Coon’s involvement in both programs makes perfect sense. What better way to put your passion for education and agriculture to good use than to make sure it continues on through the rest of the community and the next generation?
The current president of OWA, Helle Ruddenklau, thinks Coon embodies some of the most important qualities of leadership that others can learn from: “She is a strong-willed person, yet is able to get a diverse group of people to work towards a common goal. She is willing to work hard herself and sets an example for others to follow.”

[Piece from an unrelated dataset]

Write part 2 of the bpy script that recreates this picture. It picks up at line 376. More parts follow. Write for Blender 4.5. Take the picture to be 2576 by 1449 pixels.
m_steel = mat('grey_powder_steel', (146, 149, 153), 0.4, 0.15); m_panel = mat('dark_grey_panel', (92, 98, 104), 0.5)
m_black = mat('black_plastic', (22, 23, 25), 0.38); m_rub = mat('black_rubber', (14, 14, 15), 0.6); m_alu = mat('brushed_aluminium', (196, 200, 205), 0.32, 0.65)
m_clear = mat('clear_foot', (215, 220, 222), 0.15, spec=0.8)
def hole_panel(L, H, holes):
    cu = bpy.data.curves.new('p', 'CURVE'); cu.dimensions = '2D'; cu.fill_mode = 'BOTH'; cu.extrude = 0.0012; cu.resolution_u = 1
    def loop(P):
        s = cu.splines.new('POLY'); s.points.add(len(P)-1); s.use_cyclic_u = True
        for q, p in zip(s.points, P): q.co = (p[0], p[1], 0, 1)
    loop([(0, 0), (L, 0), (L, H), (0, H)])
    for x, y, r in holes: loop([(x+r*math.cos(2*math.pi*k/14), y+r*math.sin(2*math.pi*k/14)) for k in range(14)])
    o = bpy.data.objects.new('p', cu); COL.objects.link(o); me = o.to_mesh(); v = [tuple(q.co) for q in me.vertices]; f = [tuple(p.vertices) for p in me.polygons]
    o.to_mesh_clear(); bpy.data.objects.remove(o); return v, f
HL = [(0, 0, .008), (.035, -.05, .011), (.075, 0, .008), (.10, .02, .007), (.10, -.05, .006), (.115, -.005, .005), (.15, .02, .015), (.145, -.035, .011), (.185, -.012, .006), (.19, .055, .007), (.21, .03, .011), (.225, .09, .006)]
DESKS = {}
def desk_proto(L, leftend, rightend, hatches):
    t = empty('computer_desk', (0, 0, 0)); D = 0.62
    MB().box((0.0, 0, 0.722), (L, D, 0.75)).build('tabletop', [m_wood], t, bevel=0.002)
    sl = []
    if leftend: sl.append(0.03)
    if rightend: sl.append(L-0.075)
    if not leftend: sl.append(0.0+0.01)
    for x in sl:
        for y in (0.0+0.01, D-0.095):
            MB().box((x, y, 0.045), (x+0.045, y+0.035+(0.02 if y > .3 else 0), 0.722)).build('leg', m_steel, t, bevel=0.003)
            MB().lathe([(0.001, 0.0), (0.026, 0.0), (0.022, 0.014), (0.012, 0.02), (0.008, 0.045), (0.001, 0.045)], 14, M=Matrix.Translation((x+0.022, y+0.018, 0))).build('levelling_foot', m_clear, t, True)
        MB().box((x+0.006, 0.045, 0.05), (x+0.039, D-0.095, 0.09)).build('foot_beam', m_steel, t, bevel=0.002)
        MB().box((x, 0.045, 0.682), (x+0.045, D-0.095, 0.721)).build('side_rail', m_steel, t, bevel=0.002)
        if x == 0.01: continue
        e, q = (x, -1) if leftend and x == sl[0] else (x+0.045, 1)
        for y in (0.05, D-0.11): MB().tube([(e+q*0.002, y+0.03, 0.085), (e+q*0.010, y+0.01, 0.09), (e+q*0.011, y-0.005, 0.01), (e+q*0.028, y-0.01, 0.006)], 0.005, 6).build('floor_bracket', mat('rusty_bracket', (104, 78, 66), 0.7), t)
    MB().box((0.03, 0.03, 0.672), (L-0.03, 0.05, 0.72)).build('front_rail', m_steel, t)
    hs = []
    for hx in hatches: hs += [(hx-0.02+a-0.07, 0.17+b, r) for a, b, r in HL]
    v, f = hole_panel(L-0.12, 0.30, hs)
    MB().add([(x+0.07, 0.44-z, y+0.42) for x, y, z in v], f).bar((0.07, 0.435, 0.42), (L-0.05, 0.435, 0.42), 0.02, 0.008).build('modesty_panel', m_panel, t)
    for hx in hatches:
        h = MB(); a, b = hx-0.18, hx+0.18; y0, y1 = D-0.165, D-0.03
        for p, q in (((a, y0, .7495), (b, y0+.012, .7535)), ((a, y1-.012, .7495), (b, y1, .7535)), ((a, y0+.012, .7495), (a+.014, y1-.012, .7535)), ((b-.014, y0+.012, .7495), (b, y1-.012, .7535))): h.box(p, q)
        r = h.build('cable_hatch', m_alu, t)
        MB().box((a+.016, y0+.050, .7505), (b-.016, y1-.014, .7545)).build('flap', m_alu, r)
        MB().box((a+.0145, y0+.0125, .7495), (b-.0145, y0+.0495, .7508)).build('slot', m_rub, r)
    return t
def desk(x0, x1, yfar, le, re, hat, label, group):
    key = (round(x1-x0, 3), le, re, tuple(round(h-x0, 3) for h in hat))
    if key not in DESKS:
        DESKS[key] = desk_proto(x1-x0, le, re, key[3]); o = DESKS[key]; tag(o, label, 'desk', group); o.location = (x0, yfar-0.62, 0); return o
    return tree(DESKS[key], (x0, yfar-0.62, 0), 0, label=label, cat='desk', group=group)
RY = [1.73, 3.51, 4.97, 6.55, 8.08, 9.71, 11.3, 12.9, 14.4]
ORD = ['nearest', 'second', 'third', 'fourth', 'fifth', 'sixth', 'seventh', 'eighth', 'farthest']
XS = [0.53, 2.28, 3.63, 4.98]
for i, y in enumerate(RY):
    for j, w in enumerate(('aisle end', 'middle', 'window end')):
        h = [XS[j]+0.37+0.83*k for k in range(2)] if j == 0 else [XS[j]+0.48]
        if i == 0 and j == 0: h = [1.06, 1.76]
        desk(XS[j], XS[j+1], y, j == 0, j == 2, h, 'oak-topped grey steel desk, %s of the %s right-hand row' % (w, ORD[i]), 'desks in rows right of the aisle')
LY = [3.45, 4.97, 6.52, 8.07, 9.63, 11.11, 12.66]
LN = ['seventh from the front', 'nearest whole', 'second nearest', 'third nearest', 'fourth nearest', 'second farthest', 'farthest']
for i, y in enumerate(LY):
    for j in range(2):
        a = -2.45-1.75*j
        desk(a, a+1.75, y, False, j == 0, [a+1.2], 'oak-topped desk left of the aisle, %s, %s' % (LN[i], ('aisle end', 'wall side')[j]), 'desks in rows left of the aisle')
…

Part of that example she sets is her willingness to welcome any and all to the work of agricultural education. As Tami Kerr recalls from one of her first OWA meetings over twenty years ago, Dona was “one of the first people that was extremely welcoming to me when I first joined. That’s always appreciated when you go into a room and you really don’t know anybody. You have a lot in common but you don’t know anyone.”
One simple but important facet of Coon’s reputation is a flair for artistry and craft that led to her creating floral arrangements for numerous industry events and then a business selling flowers at events and farmers markets in Corvallis and Albany.
At first glance, it’s hard to square including floral arrangements in the same list as serving as a board member or officer for multiple agricultural organizations.
Take a minute, though, and consider Coon’s flowers have appeared at a myriad of events over the years and the opportunities they present. The flowers are more than just a stunning addition to a fancy dinner or wedding. Every one of them was an investment of time and skill to grow, and then an arrangement of smaller pieces into a more cohesive whole. We can all appreciate the product in the moment, but we should recognize the diligence and talent that brought it to us.
Beyond that, every bouquet on a finely set table or under a tent at a farmers market has been an opportunity for someone to learn about agriculture from Coon while appreciating the beautiful product.
Some people might be satisfied with a high-level involvement that delegates the work of education and communication to others, but Coon’s business shows a different strategy. As others have said, she earns respect by working alongside everyone else, and her cut flower business demonstrates the same principle: use your gifts to reach out and make a connection.